(Collected data)
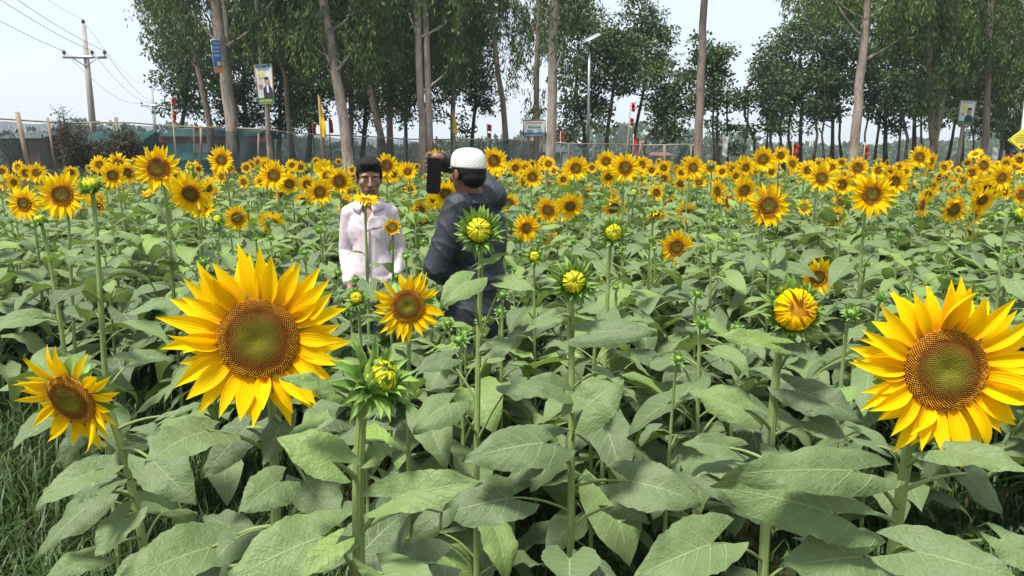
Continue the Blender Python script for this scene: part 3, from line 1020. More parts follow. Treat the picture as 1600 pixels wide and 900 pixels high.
# darker broad-leaved trees behind
DARK = [
    ('round dark tree overhanging the shed on the far left', 34, [(282, 258), (284, 200), (292, 140), (300, 90)], 9, 5, [(275, 110, 34, 34), (262, 70, 28, 22), (300, 150, 24, 36), (310, 90, 40, 40), (258, 175, 8, 16)], M_MIDG),
    ('dark tree filling the gap right of the blue notice', 36, [(385, 258), (383, 180), (380, 100)], 9, 6, [(350, 130, 24, 40), (388, 185, 20, 14), (385, 90, 46, 50), (375, 150, 34, 40), (400, 30, 50, 40), (350, 190, 14, 20)], M_DARK),
    ('dark tree behind the portrait poster and reddish trunk', 37, [(436, 258), (438, 180), (440, 100)], 9, 6, [(440, 110, 44, 60), (430, 185, 36, 26), (470, 150, 30, 30), (480, 60, 44, 60), (470, 180, 26, 22)], M_DARK),
    ('dense dark tree left of the tall yellow flag', 36, [(482, 258), (486, 190), (490, 120)], 10, 6, [(490, 110, 36, 50), (485, 170, 24, 30), (520, 40, 40, 50)], M_DARK),
    ('dense dark tree right of the leaning pinkish trunk', 37, [(566, 258), (570, 180), (575, 100)], 10, 6, [(578, 180, 22, 22), (520, 130, 20, 40), (570, 110, 34, 60), (560, 40, 50, 50), (600, 120, 30, 50), (560, 190, 12, 16)], M_DARK),
    ('dark tree between the leaning trunk and the paired stems', 36, [(632, 258), (634, 180), (640, 100)], 8, 5, [(640, 175, 20, 18), (600, 40, 30, 40), (655, 120, 24, 30), (640, 80, 40, 60), (625, 60, 40, 60), (690, 60, 40, 60), (640, 150, 12, 20)], M_DARK),
    ('bushy dark tree behind the white capped man, crown down to head height', 34, [(736, 258), (738, 210), (745, 150), (742, 90)], 8, 5, [(740, 120, 36, 40), (735, 60, 36, 46), (700, 130, 24, 34), (690, 170, 18, 16), (752, 150, 26, 22), (725, 195, 16, 16)], M_DARK),
    ('leafy tree spreading behind the street lamp', 33, [(915, 258), (912, 200), (900, 140), (905, 60)], 8, 4, [(900, 110, 34, 34), (895, 170, 28, 26), (920, 40, 34, 30), (885, 205, 20, 16), (930, 150, 24, 24), (898, 20, 22, 24)], M_MIDG),
    ('upright leafy tree with forked black limbs right of the street lamp', 32, [(946, 262), (950, 200), (957, 150), (968, 100), (965, 60)], 8, 4, [(955, 70, 34, 26), (965, 110, 30, 30), (940, 95, 24, 20), (985, 80, 26, 30), (935, 185, 14, 20)], M_MIDG),
    ('tallest leafy tree in the middle with a peaked crown', 34, [(985, 262), (992, 205), (1004, 150), (1010, 90), (1000, 20)], 7, 4, [(1000, 20, 26, 26), (1010, 60, 34, 28), (1025, 65, 22, 16), (1000, 110, 40, 26), (1020, 100, 22, 20), (990, -14, 16, 16), (975, 140, 20, 16)], M_MIDG),
    ('low spreading leafy tree left of the bare brown trunk', 31, [(1000, 264), (1010, 215), (1030, 190), (1045, 150)], 6, 4, [(1045, 125, 34, 22), (1060, 160, 28, 26), (1040, 195, 24, 22), (1055, 215, 14, 14), (1020, 160, 20, 14), (1075, 120, 16, 16)], M_MIDG),
    ('narrow leafy tree hugging the bare brown trunk', 30, [(1116, 262), (1115, 200), (1113, 130)], 5, 3, [(1112, 110, 24, 26), (1125, 80, 12, 18), (1095, 80, 18, 26), (1105, 150, 22, 18), (1128, 100, 12, 26)], M_MIDG),
    ('small drooping tree in the sky gap right of the bare brown trunk', 31, [(1138, 262), (1136, 210), (1135, 150)], 4, 3, [(1136, 150, 5, 22), (1138, 195, 6, 18), (1142, 228, 8, 6)], M_MIDG),
    ('pale green tree with a bent trunk at the left edge of the dark grove', 33, [(1180, 262), (1178, 220), (1164, 180), (1165, 140), (1185, 110)], 5, 4, [(1198, 110, 16, 26), (1194, 75, 12, 16), (1204, 150, 20, 22), (1215, 200, 16, 20)], M_MIDG),
    ('broad grey green tree forming the rounded top of the grove', 36, [(1250, 262), (1252, 200), (1255, 140), (1250, 90)], 7, 5, [(1225, 75, 26, 30), (1260, 55, 36, 30), (1290, 25, 26, 20), (1240, 40, 16, 16), (1250, 120, 44, 34), (1230, 165, 34, 24), (1215, 125, 30, 30)], M_MIDG),
    ('dark tree in the grove left of the pale leaning trunk', 35, [(1300, 262), (1302, 200), (1300, 130)], 7, 5, [(1290, 110, 36, 40), (1300, 50, 40, 34), (1325, 10, 26, 22), (1310, 160, 30, 30), (1280, 185, 26, 20), (1325, 90, 30, 44)], M_DARK),
    ('dark tree in the grove right of the pale leaning trunk', 36, [(1385, 262), (1383, 200), (1385, 120)], 8, 5, [(1375, 100, 38, 50), (1385, 50, 44, 40), (1370, 165, 30, 28), (1410, 130, 34, 46), (1400, 190, 20, 16)], M_DARK),
    ('dark tree behind the forked tan gum', 37, [(1430, 262), (1428, 200), (1430, 120)], 8, 5, [(1430, 90, 44, 50), (1430, 150, 30, 34), (1470, 170, 30, 26)], M_DARK),
    ('dark tree behind the hanging green poster', 36, [(1500, 262), (1505, 200), (1508, 130)], 8, 5, [(1505, 100, 40, 50), (1510, 160, 34, 26), (1530, 190, 22, 22), (1485, 60, 40, 50)], M_DARK),
    ('dark tree behind the yellow diamond sign', 35, [(1575, 262), (1572, 200), (1575, 130)], 9, 6, [(1575, 110, 40, 50), (1575, 180, 34, 34), (1600, 70, 50, 50), (1560, 40, 44, 50), (1600, 215, 24, 24)], M_DARK),
]
for lab, D, path, a, b, bl, fm in DARK:
    tree('broadleaf_tree', lab, D, path, a, b, M_BARKD, fm, bl, 'broad', 0.15, 1.5)

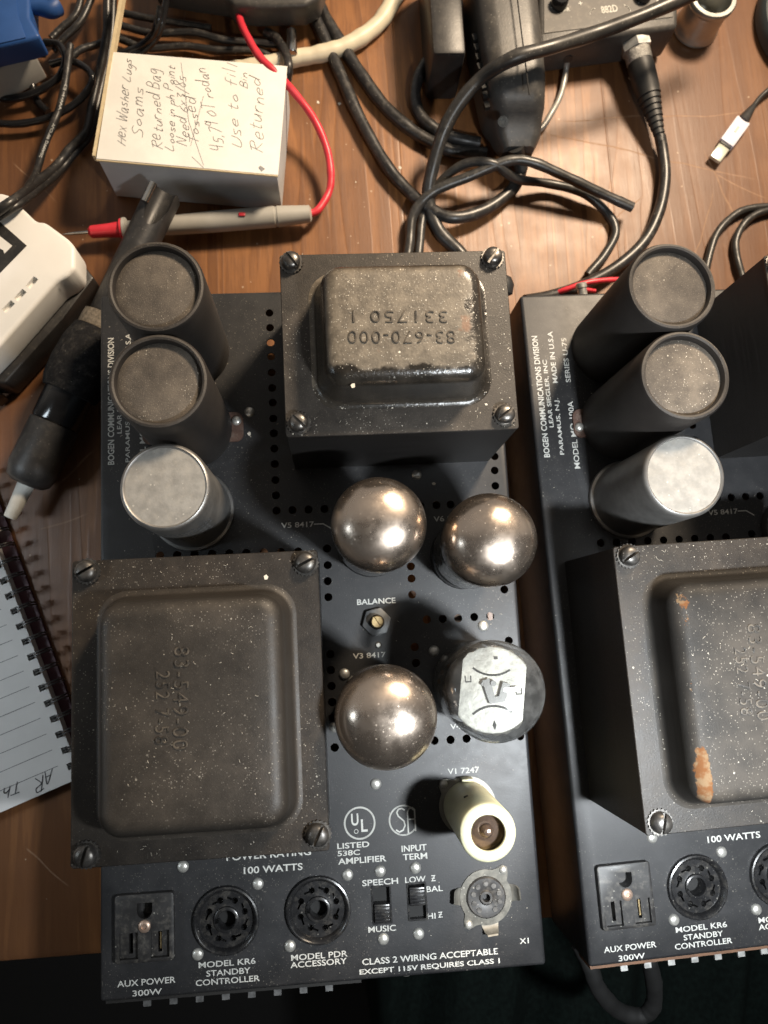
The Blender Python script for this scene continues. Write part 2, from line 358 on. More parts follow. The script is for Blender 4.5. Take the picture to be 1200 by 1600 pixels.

• _Objective_: All the records above need to be given again word for word. Skip the pictures.

• _Written answer_:
Continue the Blender Python script for this scene: part 3, from line 1020. More parts follow. Treat the picture as 1600 pixels wide and 900 pixels high.
# darker broad-leaved trees behind
DARK = [
    ('round dark tree overhanging the shed on the far left', 34, [(282, 258), (284, 200), (292, 140), (300, 90)], 9, 5, [(275, 110, 34, 34), (262, 70, 28, 22), (300, 150, 24, 36), (310, 90, 40, 40), (258, 175, 8, 16)], M_MIDG),
    ('dark tree filling the gap right of the blue notice', 36, [(385, 258), (383, 180), (380, 100)], 9, 6, [(350, 130, 24, 40), (388, 185, 20, 14), (385, 90, 46, 50), (375, 150, 34, 40), (400, 30, 50, 40), (350, 190, 14, 20)], M_DARK),
    ('dark tree behind the portrait poster and reddish trunk', 37, [(436, 258), (438, 180), (440, 100)], 9, 6, [(440, 110, 44, 60), (430, 185, 36, 26), (470, 150, 30, 30), (480, 60, 44, 60), (470, 180, 26, 22)], M_DARK),
    ('dense dark tree left of the tall yellow flag', 36, [(482, 258), (486, 190), (490, 120)], 10, 6, [(490, 110, 36, 50), (485, 170, 24, 30), (520, 40, 40, 50)], M_DARK),
    ('dense dark tree right of the leaning pinkish trunk', 37, [(566, 258), (570, 180), (575, 100)], 10, 6, [(578, 180, 22, 22), (520, 130, 20, 40), (570, 110, 34, 60), (560, 40, 50, 50), (600, 120, 30, 50), (560, 190, 12, 16)], M_DARK),
    ('dark tree between the leaning trunk and the paired stems', 36, [(632, 258), (634, 180), (640, 100)], 8, 5, [(640, 175, 20, 18), (600, 40, 30, 40), (655, 120, 24, 30), (640, 80, 40, 60), (625, 60, 40, 60), (690, 60, 40, 60), (640, 150, 12, 20)], M_DARK),
    ('bushy dark tree behind the white capped man, crown down to head height', 34, [(736, 258), (738, 210), (745, 150), (742, 90)], 8, 5, [(740, 120, 36, 40), (735, 60, 36, 46), (700, 130, 24, 34), (690, 170, 18, 16), (752, 150, 26, 22), (725, 195, 16, 16)], M_DARK),
    ('leafy tree spreading behind the street lamp', 33, [(915, 258), (912, 200), (900, 140), (905, 60)], 8, 4, [(900, 110, 34, 34), (895, 170, 28, 26), (920, 40, 34, 30), (885, 205, 20, 16), (930, 150, 24, 24), (898, 20, 22, 24)], M_MIDG),
    ('upright leafy tree with forked black limbs right of the street lamp', 32, [(946, 262), (950, 200), (957, 150), (968, 100), (965, 60)], 8, 4, [(955, 70, 34, 26), (965, 110, 30, 30), (940, 95, 24, 20), (985, 80, 26, 30), (935, 185, 14, 20)], M_MIDG),
    ('tallest leafy tree in the middle with a peaked crown', 34, [(985, 262), (992, 205), (1004, 150), (1010, 90), (1000, 20)], 7, 4, [(1000, 20, 26, 26), (1010, 60, 34, 28), (1025, 65, 22, 16), (1000, 110, 40, 26), (1020, 100, 22, 20), (990, -14, 16, 16), (975, 140, 20, 16)], M_MIDG),
    ('low spreading leafy tree left of the bare brown trunk', 31, [(1000, 264), (1010, 215), (1030, 190), (1045, 150)], 6, 4, [(1045, 125, 34, 22), (1060, 160, 28, 26), (1040, 195, 24, 22), (1055, 215, 14, 14), (1020, 160, 20, 14), (1075, 120, 16, 16)], M_MIDG),
    ('narrow leafy tree hugging the bare brown trunk', 30, [(1116, 262), (1115, 200), (1113, 130)], 5, 3, [(1112, 110, 24, 26), (1125, 80, 12, 18), (1095, 80, 18, 26), (1105, 150, 22, 18), (1128, 100, 12, 26)], M_MIDG),
    ('small drooping tree in the sky gap right of the bare brown trunk', 31, [(1138, 262), (1136, 210), (1135, 150)], 4, 3, [(1136, 150, 5, 22), (1138, 195, 6, 18), (1142, 228, 8, 6)], M_MIDG),
    ('pale green tree with a bent trunk at the left edge of the dark grove', 33, [(1180, 262), (1178, 220), (1164, 180), (1165, 140), (1185, 110)], 5, 4, [(1198, 110, 16, 26), (1194, 75, 12, 16), (1204, 150, 20, 22), (1215, 200, 16, 20)], M_MIDG),
    ('broad grey green tree forming the rounded top of the grove', 36, [(1250, 262), (1252, 200), (1255, 140), (1250, 90)], 7, 5, [(1225, 75, 26, 30), (1260, 55, 36, 30), (1290, 25, 26, 20), (1240, 40, 16, 16), (1250, 120, 44, 34), (1230, 165, 34, 24), (1215, 125, 30, 30)], M_MIDG),
    ('dark tree in the grove left of the pale leaning trunk', 35, [(1300, 262), (1302, 200), (1300, 130)], 7, 5, [(1290, 110, 36, 40), (1300, 50, 40, 34), (1325, 10, 26, 22), (1310, 160, 30, 30), (1280, 185, 26, 20), (1325, 90, 30, 44)], M_DARK),
    ('dark tree in the grove right of the pale leaning trunk', 36, [(1385, 262), (1383, 200), (1385, 120)], 8, 5, [(1375, 100, 38, 50), (1385, 50, 44, 40), (1370, 165, 30, 28), (1410, 130, 34, 46), (1400, 190, 20, 16)], M_DARK),
    ('dark tree behind the forked tan gum', 37, [(1430, 262), (1428, 200), (1430, 120)], 8, 5, [(1430, 90, 44, 50), (1430, 150, 30, 34), (1470, 170, 30, 26)], M_DARK),
    ('dark tree behind the hanging green poster', 36, [(1500, 262), (1505, 200), (1508, 130)], 8, 5, [(1505, 100, 40, 50), (1510, 160, 34, 26), (1530, 190, 22, 22), (1485, 60, 40, 50)], M_DARK),
    ('dark tree behind the yellow diamond sign', 35, [(1575, 262), (1572, 200), (1575, 130)], 9, 6, [(1575, 110, 40, 50), (1575, 180, 34, 34), (1600, 70, 50, 50), (1560, 40, 44, 50), (1600, 215, 24, 24)], M_DARK),
]
for lab, D, path, a, b, bl, fm in DARK:
    tree('broadleaf_tree', lab, D, path, a, b, M_BARKD, fm, bl, 'broad', 0.15, 1.5)

The Blender Python script for this scene continues. Write part 2, from line 358 on. More parts follow. The script is for Blender 4.5. Take the picture to be 1200 by 1600 pixels.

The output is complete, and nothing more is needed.